[Kolab-devel] kolab_setup (part of Kolab bootstrap rewrite)

Buchan Milne bgmilne at obsidian.co.za
Tue Mar 23 13:32:51 CET 2004


On Tue, 23 Mar 2004, Martin Konold wrote:

> Am Dienstag, 23. März 2004 12:08 schrieb Bo Thorsen:
> 
> Hi Bo,
> 
> > Generally: What is the difference between the administrator and the
> > manager? Is it a bug to have both? Why are there two?
> 
> Please have a look at:
> 
> Description Architecture:	
> http://kroupware.kde.org/administration-1.0-html/c24.html
> 
> Description of Maintainer:
> 	http://kroupware.kde.org/administration-1.0-html/x122.html
> "a maintainer account can administer all user related settings on the server 
> (except editing the maintainer and administrator groups). So special accounts 
> can be given to people who are responsible to keep the users data up to date 
> on the Kolab server. [...] Also a users name can be changed by the 
> maintainer. Note the difference between the name of a user and his uid and 
> E-Mail address which can not be changed in the web interface. A maintainer 
> can additionally choose if the users data should be made available to the 
> public addressbook."
> 
> Description of Administrator:
> 	http://kroupware.kde.org/administration-1.0-html/x181.html
> "Apart from the actions the maintainer group can perform, the administrator 
> group can also administer basic server settings. The hostname and the domain 
> name of the E-Mail domain can be set in the server menue.

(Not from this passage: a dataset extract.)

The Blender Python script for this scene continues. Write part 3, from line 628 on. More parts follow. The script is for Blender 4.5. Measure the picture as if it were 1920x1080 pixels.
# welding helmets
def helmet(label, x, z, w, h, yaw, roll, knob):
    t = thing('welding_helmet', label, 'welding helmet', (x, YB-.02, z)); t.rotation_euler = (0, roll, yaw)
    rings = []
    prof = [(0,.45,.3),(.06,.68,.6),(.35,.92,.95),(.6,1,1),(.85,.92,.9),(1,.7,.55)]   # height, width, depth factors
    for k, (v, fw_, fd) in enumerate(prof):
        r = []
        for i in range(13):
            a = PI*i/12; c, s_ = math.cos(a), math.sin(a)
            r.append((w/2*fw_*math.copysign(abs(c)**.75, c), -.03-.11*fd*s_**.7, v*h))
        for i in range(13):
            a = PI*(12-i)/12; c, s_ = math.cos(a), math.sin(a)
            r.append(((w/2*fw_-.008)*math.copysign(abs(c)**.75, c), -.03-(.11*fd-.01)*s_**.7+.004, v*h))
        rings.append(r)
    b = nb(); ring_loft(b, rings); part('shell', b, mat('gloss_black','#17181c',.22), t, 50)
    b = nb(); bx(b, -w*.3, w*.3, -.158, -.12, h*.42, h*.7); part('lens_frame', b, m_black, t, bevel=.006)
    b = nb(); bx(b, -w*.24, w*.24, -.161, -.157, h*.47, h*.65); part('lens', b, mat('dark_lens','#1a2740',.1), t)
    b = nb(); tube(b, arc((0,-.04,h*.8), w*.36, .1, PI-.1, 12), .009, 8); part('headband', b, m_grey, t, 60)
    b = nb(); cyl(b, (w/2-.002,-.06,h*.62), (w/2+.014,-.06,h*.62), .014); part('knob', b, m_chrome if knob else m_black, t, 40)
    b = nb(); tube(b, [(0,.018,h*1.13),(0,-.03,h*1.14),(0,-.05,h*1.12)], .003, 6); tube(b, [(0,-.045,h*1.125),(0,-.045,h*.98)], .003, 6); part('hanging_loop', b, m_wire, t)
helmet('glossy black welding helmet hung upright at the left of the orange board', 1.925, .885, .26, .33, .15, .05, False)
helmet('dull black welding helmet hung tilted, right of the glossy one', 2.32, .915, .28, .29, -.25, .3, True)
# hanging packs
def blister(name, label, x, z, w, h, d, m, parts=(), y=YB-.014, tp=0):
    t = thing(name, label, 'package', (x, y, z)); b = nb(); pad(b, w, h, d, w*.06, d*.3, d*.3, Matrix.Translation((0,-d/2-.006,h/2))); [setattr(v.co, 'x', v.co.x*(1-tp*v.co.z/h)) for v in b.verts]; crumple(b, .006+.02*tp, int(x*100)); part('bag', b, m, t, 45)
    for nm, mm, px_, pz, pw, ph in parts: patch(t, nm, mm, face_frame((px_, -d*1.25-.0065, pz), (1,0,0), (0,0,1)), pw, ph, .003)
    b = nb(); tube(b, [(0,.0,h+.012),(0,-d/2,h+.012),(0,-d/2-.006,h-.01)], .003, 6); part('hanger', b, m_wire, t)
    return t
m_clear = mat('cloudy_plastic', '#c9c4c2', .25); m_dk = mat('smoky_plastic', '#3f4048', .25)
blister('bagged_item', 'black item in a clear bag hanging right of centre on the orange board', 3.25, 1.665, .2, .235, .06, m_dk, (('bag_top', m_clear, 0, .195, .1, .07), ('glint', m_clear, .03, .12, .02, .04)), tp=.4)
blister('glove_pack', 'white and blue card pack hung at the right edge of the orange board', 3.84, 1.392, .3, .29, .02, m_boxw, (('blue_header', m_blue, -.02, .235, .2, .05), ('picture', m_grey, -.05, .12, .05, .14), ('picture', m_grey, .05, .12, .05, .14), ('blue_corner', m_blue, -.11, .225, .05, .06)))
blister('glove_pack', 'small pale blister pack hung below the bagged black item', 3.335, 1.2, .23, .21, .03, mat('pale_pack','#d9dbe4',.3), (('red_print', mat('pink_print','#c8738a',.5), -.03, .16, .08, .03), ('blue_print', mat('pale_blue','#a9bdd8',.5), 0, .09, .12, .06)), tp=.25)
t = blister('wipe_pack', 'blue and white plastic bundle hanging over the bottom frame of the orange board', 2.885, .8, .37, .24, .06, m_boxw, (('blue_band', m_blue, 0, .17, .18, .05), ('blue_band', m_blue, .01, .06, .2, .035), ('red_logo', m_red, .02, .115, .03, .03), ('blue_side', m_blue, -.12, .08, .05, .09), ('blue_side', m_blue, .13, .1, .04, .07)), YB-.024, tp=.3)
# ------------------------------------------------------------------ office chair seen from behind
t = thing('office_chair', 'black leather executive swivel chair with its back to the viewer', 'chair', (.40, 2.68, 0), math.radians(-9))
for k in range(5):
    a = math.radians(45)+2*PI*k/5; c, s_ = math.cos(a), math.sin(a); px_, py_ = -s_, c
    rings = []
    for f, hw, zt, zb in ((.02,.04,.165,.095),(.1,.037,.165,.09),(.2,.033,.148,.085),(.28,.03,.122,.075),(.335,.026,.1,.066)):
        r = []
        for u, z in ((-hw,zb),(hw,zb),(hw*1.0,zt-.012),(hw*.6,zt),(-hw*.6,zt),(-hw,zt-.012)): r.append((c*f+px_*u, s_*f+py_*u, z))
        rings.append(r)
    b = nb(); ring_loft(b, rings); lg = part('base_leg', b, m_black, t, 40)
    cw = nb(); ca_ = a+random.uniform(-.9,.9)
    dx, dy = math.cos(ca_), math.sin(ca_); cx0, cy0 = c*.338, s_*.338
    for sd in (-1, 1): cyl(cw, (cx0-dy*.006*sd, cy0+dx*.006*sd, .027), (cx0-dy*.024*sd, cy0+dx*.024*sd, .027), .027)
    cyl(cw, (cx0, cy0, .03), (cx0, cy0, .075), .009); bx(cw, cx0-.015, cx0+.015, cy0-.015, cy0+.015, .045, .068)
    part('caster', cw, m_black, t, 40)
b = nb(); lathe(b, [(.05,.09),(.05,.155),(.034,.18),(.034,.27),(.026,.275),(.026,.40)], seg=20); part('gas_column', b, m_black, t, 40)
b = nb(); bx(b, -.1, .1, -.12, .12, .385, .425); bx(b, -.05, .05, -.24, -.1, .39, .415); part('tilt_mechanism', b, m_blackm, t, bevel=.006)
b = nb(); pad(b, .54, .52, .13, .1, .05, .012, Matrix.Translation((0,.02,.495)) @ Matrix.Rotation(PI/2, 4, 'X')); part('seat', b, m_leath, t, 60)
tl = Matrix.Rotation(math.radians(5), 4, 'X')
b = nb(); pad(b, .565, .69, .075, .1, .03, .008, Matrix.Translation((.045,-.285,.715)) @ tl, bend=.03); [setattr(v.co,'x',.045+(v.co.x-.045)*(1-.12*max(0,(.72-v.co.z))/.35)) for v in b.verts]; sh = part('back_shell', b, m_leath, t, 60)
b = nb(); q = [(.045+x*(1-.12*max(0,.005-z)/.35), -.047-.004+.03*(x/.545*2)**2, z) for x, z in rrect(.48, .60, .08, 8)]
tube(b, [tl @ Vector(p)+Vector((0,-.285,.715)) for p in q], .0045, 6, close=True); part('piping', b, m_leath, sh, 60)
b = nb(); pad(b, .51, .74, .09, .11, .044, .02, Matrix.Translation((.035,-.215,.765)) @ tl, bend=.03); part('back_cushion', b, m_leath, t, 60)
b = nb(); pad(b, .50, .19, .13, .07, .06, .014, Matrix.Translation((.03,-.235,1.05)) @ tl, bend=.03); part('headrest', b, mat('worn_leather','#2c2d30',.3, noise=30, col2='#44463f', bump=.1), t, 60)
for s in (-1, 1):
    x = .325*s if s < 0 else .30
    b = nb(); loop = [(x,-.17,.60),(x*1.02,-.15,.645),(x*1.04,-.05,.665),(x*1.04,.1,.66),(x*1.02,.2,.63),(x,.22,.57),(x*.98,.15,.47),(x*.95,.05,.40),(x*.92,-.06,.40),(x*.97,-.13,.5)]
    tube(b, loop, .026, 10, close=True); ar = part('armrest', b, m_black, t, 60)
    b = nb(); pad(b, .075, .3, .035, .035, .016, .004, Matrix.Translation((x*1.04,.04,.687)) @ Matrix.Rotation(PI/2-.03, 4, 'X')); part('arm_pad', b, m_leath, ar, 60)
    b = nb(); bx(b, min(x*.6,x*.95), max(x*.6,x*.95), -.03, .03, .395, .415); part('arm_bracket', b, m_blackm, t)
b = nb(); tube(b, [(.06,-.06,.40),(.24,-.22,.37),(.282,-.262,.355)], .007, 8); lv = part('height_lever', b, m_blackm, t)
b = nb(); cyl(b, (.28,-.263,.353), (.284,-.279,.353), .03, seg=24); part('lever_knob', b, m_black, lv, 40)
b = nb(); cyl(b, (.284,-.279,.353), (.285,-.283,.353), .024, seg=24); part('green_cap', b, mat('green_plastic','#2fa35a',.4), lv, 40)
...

Note that changes 
> within those settings directly affect the mail transport system and can 
> result in delivery problems of E-Mails. [...] The administration of the two 
> groups administrator and maintainer is possible from within the menues 
> Administrator or Maintainer. Accounts within the groups can be created or 
> removed. As those accounts do not possess own E-Mail addresses only few 
> information is needed to specify an account. These credentials are first and 
> last name, a password an an uid. [...] Although the Kolab server has the 
> ability to interoperate with legacy clients this behaviour can be turned off. 
> The preferred services of the Kolab server are: POP3S, IMAPS, SIEVE and 
> HTTPS. In legacy mode the services POP3, IMAP, FTP and HTTP are also 
> supported. Within the menue services of the web interface an administrator 
> can disable some or all of the legacy services."
> 
> Last but not least there is the manager account. In contrast to the above 
> groups (Maintainers and Adminitrators) there is only a single manager. The 
> manager can be considerer to be comparable to the root user on unix systems.
> The manager account is not meant to be administered via the webgui. 
> 

My issue with this is that it needlessly pollutes the root of the LDAP 
tree ..

BTW, I have a nice set of ACLs for samba/posix (allowing samba DCs to 
create user accounts, groups and group mappings, so allowing the use of 
User Manager for Domains) and allowing user accounts to create shared 
contacts, using regex-based ACLs, such as:

access to dn="^(.*,)?ou=Contacts,(dc=.+,?)+$$"
        attrs=children,entry,inetOrgPerson
        by dn="uid=.*,ou=People,$2" write
        by * read

I think this is a better approach as it would allow multi-domain support 
on one LDAP tree more easily.

(Of course there would be a number of implications).